REPUBLIKA.CO.ID, JAKARTA -- Ekonom Universitas Indonesia (UI) Fithra Faisal Hastiadi menyoroti, ekonomi Indonesia untuk tahun 2023 masih bisa tumbuh 5 persen dengan lower bound 4,9 persen. Salah satu faktor yang menunjang dari sisi konsumsi.
"Untuk 2024, kemungkinan besar bisa tumbuh setidaknya 5,05 persen," ujarnya dalam keterangan, Senin (1/1/2024).
Pertumbuhan tersebut sedikit lebih lambat daripada 2023 dan di bawah target pemerintah 5,2 Persen. Namun, menurut perhitungannya, perhitungan untuk lolos dari middle income trap setidaknya sampai pada 2038 butuh pertumbuhan ekonomi sebesar 6 persen.
"Untuk sampai 6 persen, butuh ekspor year on year (yoy) 9,8 persen, icore yakni produk inovasi dalam pengelolaan pembangkit berbasis digital 4.0 sebesar 5,12 persen," ungkapnya.
Adapun kontribusi sekfor manufaktur terhadap GDP sekitar 25-26 persen juga mengembalikan arah deindustrialisasi yang dialami saat ini yang kontribusinya sekitar 19 persen.

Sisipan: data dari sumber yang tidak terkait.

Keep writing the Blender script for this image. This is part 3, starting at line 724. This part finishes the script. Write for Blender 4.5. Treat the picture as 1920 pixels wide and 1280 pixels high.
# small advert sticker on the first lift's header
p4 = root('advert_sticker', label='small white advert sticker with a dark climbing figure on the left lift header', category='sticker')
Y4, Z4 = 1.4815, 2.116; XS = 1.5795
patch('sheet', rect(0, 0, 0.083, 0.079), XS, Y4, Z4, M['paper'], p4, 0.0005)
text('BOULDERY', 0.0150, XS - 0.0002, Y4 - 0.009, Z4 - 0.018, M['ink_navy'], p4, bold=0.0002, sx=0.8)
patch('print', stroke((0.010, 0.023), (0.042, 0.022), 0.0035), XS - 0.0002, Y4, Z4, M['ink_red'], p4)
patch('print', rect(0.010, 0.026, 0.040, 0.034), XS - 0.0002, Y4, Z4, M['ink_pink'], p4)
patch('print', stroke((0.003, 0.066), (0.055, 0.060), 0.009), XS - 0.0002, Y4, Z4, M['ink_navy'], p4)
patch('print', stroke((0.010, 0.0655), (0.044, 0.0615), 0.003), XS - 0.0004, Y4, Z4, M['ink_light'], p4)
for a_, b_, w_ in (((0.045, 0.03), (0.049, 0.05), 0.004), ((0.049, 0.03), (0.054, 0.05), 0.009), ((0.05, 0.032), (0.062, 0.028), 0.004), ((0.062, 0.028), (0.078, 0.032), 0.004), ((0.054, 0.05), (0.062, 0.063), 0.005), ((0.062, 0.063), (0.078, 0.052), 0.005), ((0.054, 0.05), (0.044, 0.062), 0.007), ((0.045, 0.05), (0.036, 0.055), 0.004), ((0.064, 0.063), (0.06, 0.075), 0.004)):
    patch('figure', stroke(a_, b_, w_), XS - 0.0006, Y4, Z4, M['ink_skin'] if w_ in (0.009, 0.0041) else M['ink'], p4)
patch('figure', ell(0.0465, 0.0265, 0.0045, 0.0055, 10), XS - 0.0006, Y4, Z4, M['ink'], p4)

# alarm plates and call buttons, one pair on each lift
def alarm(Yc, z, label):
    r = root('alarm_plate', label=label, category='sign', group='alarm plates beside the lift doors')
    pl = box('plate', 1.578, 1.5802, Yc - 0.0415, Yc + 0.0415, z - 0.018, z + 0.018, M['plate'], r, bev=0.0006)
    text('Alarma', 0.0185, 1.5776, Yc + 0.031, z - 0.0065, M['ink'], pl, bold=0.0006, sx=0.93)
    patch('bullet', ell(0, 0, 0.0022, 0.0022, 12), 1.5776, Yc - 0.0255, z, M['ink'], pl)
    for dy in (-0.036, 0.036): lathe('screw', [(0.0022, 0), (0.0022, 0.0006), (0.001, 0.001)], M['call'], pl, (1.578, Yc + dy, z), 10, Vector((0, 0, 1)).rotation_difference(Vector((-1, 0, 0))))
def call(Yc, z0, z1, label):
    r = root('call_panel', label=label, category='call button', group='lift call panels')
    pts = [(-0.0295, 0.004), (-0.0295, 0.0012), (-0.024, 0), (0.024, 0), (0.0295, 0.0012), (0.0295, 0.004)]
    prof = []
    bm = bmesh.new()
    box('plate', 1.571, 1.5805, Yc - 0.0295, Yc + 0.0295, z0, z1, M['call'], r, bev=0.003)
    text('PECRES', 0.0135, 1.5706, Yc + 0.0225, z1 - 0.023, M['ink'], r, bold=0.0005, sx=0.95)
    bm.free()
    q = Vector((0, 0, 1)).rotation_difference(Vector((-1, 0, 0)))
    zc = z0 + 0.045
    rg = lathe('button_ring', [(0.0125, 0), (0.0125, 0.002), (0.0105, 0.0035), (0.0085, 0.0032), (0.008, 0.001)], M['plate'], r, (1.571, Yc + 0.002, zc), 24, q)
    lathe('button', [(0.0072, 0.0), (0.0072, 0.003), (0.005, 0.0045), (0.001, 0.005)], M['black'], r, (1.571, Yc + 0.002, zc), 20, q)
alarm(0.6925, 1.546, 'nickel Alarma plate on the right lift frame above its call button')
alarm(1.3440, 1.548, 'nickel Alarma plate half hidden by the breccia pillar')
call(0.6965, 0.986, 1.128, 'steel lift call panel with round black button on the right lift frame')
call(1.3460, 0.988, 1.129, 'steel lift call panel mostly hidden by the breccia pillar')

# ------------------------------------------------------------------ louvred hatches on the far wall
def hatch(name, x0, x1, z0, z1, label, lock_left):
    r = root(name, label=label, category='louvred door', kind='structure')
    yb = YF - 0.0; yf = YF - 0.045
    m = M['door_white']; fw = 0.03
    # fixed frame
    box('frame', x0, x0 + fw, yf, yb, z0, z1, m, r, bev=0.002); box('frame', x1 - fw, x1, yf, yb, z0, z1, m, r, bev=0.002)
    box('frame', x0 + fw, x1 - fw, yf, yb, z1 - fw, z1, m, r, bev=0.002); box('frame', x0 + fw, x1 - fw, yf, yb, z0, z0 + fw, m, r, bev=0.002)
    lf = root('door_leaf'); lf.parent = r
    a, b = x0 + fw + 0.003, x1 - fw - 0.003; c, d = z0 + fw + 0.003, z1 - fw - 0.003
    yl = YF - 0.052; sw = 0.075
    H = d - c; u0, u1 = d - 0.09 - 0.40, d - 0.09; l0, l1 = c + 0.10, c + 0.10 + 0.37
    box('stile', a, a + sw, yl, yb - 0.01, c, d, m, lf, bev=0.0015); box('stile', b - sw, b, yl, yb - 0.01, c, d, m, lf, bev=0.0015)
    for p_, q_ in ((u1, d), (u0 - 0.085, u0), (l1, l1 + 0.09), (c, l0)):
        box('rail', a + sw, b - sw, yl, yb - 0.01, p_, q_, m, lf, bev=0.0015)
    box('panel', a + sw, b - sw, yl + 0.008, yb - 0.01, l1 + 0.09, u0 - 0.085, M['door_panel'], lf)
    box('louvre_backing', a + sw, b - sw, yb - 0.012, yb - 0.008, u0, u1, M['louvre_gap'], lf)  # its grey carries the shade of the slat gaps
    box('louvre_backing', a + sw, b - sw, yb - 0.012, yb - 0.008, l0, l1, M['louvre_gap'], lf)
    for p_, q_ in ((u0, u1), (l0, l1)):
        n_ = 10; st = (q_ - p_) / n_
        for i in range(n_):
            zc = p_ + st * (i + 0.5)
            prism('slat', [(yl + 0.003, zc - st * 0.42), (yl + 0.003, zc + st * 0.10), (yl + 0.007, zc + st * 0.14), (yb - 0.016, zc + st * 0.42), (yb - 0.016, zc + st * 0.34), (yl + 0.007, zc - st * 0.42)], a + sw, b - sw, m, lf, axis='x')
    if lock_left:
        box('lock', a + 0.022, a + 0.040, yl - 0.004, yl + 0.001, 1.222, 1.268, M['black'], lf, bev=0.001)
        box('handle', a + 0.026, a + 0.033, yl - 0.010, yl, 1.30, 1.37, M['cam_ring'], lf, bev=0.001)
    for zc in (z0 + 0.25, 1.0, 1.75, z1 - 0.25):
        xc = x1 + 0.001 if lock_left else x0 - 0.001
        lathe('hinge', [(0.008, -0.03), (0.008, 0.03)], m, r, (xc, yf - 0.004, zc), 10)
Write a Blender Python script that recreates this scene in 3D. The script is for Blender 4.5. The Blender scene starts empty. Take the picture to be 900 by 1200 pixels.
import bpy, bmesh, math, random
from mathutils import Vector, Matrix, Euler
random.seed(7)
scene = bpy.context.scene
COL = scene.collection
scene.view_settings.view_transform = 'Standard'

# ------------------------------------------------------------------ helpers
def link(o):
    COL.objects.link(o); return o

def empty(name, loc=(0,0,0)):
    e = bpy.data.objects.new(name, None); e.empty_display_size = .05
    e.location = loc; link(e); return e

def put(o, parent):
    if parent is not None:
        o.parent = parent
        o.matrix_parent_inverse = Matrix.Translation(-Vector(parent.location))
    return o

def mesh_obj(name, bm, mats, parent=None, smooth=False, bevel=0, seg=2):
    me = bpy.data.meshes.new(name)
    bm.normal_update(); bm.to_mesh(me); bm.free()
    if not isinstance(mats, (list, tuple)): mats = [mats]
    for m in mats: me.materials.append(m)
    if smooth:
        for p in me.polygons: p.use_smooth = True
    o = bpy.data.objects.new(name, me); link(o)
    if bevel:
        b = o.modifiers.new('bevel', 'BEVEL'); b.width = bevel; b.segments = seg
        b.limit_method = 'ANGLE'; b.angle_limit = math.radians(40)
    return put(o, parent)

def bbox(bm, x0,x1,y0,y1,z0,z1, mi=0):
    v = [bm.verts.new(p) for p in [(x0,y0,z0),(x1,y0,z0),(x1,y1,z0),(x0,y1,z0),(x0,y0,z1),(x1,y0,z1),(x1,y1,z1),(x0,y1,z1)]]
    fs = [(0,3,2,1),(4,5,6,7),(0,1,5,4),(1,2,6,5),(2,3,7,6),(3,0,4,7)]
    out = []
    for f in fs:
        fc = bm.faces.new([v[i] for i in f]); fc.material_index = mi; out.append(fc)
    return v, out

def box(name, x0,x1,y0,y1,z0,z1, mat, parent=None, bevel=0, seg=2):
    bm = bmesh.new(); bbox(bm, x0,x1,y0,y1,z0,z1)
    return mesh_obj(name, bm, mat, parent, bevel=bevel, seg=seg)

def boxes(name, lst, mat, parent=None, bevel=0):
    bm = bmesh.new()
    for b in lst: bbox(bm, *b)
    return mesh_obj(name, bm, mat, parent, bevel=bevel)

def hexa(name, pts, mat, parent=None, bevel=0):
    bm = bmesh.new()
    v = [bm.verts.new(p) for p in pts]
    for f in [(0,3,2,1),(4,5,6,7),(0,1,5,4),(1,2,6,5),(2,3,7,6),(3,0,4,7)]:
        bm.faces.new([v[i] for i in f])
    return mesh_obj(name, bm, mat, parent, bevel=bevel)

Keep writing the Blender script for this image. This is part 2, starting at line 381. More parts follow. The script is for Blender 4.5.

"Bila kembali ke tiga target dari masing-masing kandidat itu apa risikonya? Kita pakai target moderat 5,5-6,5 persen, ini target yang bagus, within the range. Kalau dilihat dari perhitungannya, oke, masuk. Risiko terhadap overheating perekonomian, kalau misal dipacu terlalu tinggi, ibarat kita di tol Cipali, kita ingin menuju tujuan dengan cepat berarti kita harus menggas," jelasnya.
"Tapi misalnya dengan cara yang aman antara 5,5-6,5 persen, kita bisa sampai tapi tidak cepat," sambungnya.
Kolaborasi yang kokoh dan terstruktur lintas sektor dan elemen masyarakat juga akan memberi dampak penting dalam merawat Indonesia. Tidak hanya merawat, juga harus siap meruwat Indonesia. Ruwat merupakan upaya membersihkan diri dari beban masa silam dan menyiapkan langkah untuk masa depan untuk merehabilitasi hidup.
Harapannya kolaborasi yang kita bangun perlu mengupayakan keselarasan yang harmoni antara jiwa, kehendak, dan tindakan dalam mencicil tujuan mewujudkan Indonesia yang sejahtera.